背番号4が投打で大車輪の活躍 7回コールドで都大会出場へ王手
ヒットを放った都立成瀬・安井
<春季東京都大会1次予選:都立成瀬9ー2区立九段中等教育(7回コールド)>◇12日◇1回戦◇佼成学園グラウンド
4月からの春季都大会への出場をかけた予選が11日に開幕。12日は佼成学園グラウンドで都立成瀬と区立九段中等教育が対戦し、9対2の7回コールドで都立成瀬が勝利し、代表決定戦に進んだ。
0対1で迎えた3回、先頭の1番・喜田 亮平外野手(3年)と3番・安井内野手(3年)のヒットでチャンスを作ったところで、4番・越智 陽紀捕手(3年)の適時打で逆転に成功。これで主導権を握ると、エース・北村 文人投手(3年)から安井と継投し、区立九段中等教育に逆転を許さなかった。
試合のポイントとなる場面で、投打で活躍して勝利に貢献した都立成瀬の背番号4・安井。3番二塁手でスタメン出場すると、3打数1安打と中軸としての仕事を果たしつつ、5回1失点とマウンドでも躍動。大車輪の活躍で代表決定戦に導いた。

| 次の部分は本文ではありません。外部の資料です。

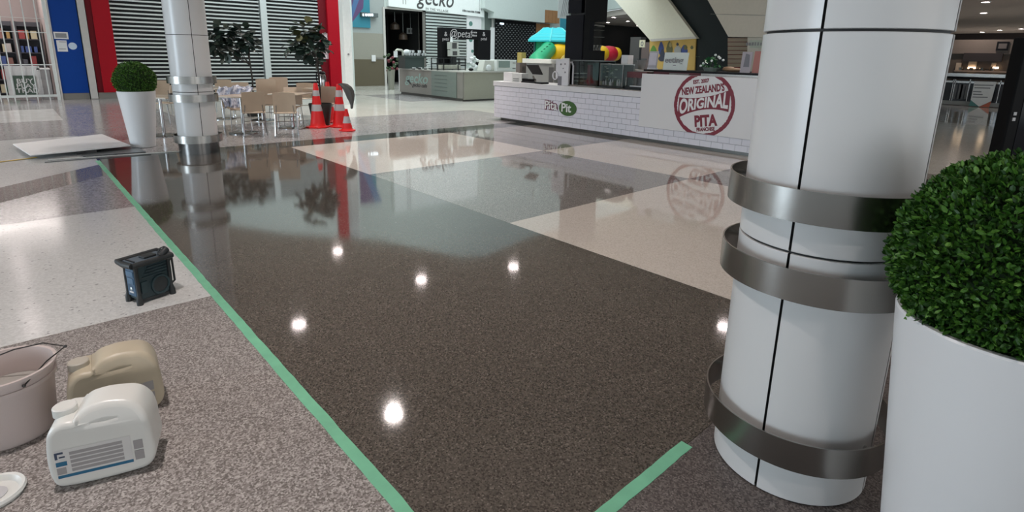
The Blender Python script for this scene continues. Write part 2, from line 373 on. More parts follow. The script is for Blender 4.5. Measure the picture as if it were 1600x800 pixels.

バッティングでは、バットのヘッドを大きく投手方向に傾けつつ、懐を深くした構え方で自分のポイントまで引き付ける。やや始動が遅くて慌ただしいが、懐の深さを生かしつつ、テークバックを引かずに最短距離でバットを出せるので、手元まで引き付けても捉えることができ、広角にも打てる。
中学時代から逆方向への打撃には自信を持っていた。ヤクルト・村上 宗隆内野手(九州学院出身)を参考にしながら、「真ん中から外の球に対して、ワンテンポ遅らせて打つ」感覚と、インサイドアウトで球の内側を捉える技術で、広角に打ち分けることができる。加えて週5、6日はトレーニングに取り組んでいた成果もあり、逆打ちに磨きがかかった。
この試合も、「相手の守備位置を見て、右中間が空いていた」ことを確認したうえで、逆方向を意識。3回はタイミングを外されながらバットの先で捉えた中前安打だったが、逆方向を意識した打撃技術がなければ、凡退していただろう。安井の普段の成果が意外な形で発揮された。
そして5回途中からマウンドに上がると「ストレートが120キロくらいしかないので、意識するしかない」という緩急を使った丁寧な投球が光った。モーションは大きいものの、スリークォーター気味の高さから、上手く球を抜いて曲がりの大きいカーブや縦のスライダーを投じる。そこにスピンのかかった直球を投げ込んで、打者に的を絞らせなかった。
試合後、「新チーム発足時は繋ぐ野球ができなかったので、この試合はチャンスで打てて良かった」とまずは自身を含めてチーム全体の成長に手ごたえを感じているようだった。次を勝てば都大会となるが、「一球一球に集中して、打線を繋いでいきたい」と今日のような攻撃を再び見せることを誓った。
3人の助っ人借りて単独出場した区立九段中等教育 夏は野球部選手だけで上位進出狙う
九段中等ナイン
一方、敗れた区立九段中等教育は10人中3人が他部活からの助っ人という状態で、何とか単独出場を果たした。秋も同じ状態だったが、中高一貫校もあって選手間の仲は良く、普段の練習から、他部活との交流があるという。
主将・藤森 瑞生投手(3年)は「互いに刺激を与えることができるので、意識が高まる」と、交流が盛んなことは野球部にとってもプラスのようだ。
ただ助っ人を借りなければ、2学年での単独出場が難しいという現実は、区立九段中等教育にとっては深刻な問題だ。高校入試がないため、中学から入ってきた選手たちをいかに継続させるか。中学野球の充実も気にかけているということで、野球人口の減少は深刻な問題になっている。
夏は中学生が数人入部する予定とのことで、野球部の選手だけで単独出場ができるが、試合で結果を出すことが、部員獲得には一番の効果であることは間違いない。6年間同じメンバーで過ごすからこその一体感を武器に、夏は1勝でも多く積み重ねる。